Caminábamos de regreso hacia el muelle mi amiga Ligia y yo, que somos ya señoras de cuatro décadas, según Arjona. No obstante, un muchacho veinteañero -si se puede menos- nos vio venir, respiró hondo inflando el pecho y sacó a relucir sus pectorales. Dudé si lo haría para lucirse con nosotras. Salí de dudas cuando pasamos a su lado y, para no pasar inadvertido, extendió ambos brazos a todo lo ancho... ¡casi se podía decir que en ademán de alzar el vuelo... y con riesgo de darnos un manotazo!

¡Cuánto me recordó a los pavo-reales, que despliegan su hermosa cola para llamar la atención de alguna hembra!

Hace algunas décadas, para explicar las diferencias de las especies, los versados en la materia decían que entre los animales, el macho era más bello que la hembra. A diferencia de los humanos, en los que, por default, las hembras son las bellas (con excepciones, claro). Ahí tenemos al quetzal y al pavo real, por ejemplo. Y, en la fase de apareamiento, el macho se luce con toda su belleza para atraer a la hembra. El hombre, en cambio, se valía de demostraciones más refinadas para conquistar.

Hoy no.

Los varones ya no buscan la belleza afuera de ellos, sino más bien desean exhibir la propia y atraer así, a las damas.

Es un cambio total de época: los que antes conquistaban, ahora quieren ser conquistados; los que antes se decían "entre más feo, más hermoso", quieren ser ahora los bellos, et cætera.
Si me hubiera percatado de esto antes, no estaría tan extrañada. Ya, bajando libros, recuerdo a uno que otro que se paseó delante de mí con aires arrogantes o se me coló en alguna fila buscando llamar mi atención y yo... ¡ni los tomé en cuenta! Otras veces, me ofendía su arrogancia o atrevimiento...
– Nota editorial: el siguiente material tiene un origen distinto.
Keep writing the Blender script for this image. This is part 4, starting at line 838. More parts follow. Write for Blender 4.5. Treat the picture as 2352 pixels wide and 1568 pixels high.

¡Qué risa me da hoy! Si tan sólo hubiera captado su poca sutileza en aquel entonces, hoy tal vez sería la conquistada... o conquistadora.

10 de marzo de 2011

Amor de madre...

Hace algunos años me tocó trabajar con dos hermanos, en lugares diferentes y épocas distintas. Ambos eran unos verdaderos artistas con el pincel, el marcador... su trabajo era hacer ilustraciones para agencias de publicidad.
Ambos hermanos eran conocidos en el medio por su debilidad: eran bolos. De la cima que alcanzaban con su gran talento, caían de repente en un gran abismo que los absorbía por tres, cuatro días: ¡desaparecían! Llegó el punto en que los jefes, compañeros de trabajo ya no se preocupaban: "Debe andar chupando... ya agarró furia otra vez...", eran los comentarios. Y era así como conseguían y perdían el trabajo. Una y otra vez.
La única que nunca dejó de preocuparse fue la madre. Conocedora de las debilidades de sus hijos, los esperaba hasta altas horas de la madrugada, el amanecer, el día siguiente. Nunca perdía la esperanza. Y si con la vida debía recuperarlos, ¡con la vida lo haría!
Fue así como salió una noche a buscarlos, vehemente, luchadora, recorrió calles, avenidas, calzadas, bares, deseando encontrarlos, ¡como estuvieran! Tirados, sucios, vomitados, la única que no se asquearía por levantarlos sería ella. Los levantaría y los traería a casa una vez más...
Sólo que esta vez, fue a ella a la que tuvieron que levantar. Enceguecida de dolor no vio el vehículo que se abalanzó sobre ella. Esta vez no regresó.
Esta vez no fue ella la que encontró. Tuvo que ser encontrada.
Dicen que uno de los hermanos había jurado no volver a tomar... pero cada vez que recuerda a su madre, que por salirlo a buscar perdió la vida, el remordimiento no lo deja en paz y lo único que mitiga su dolor... ¡es seguir chupando!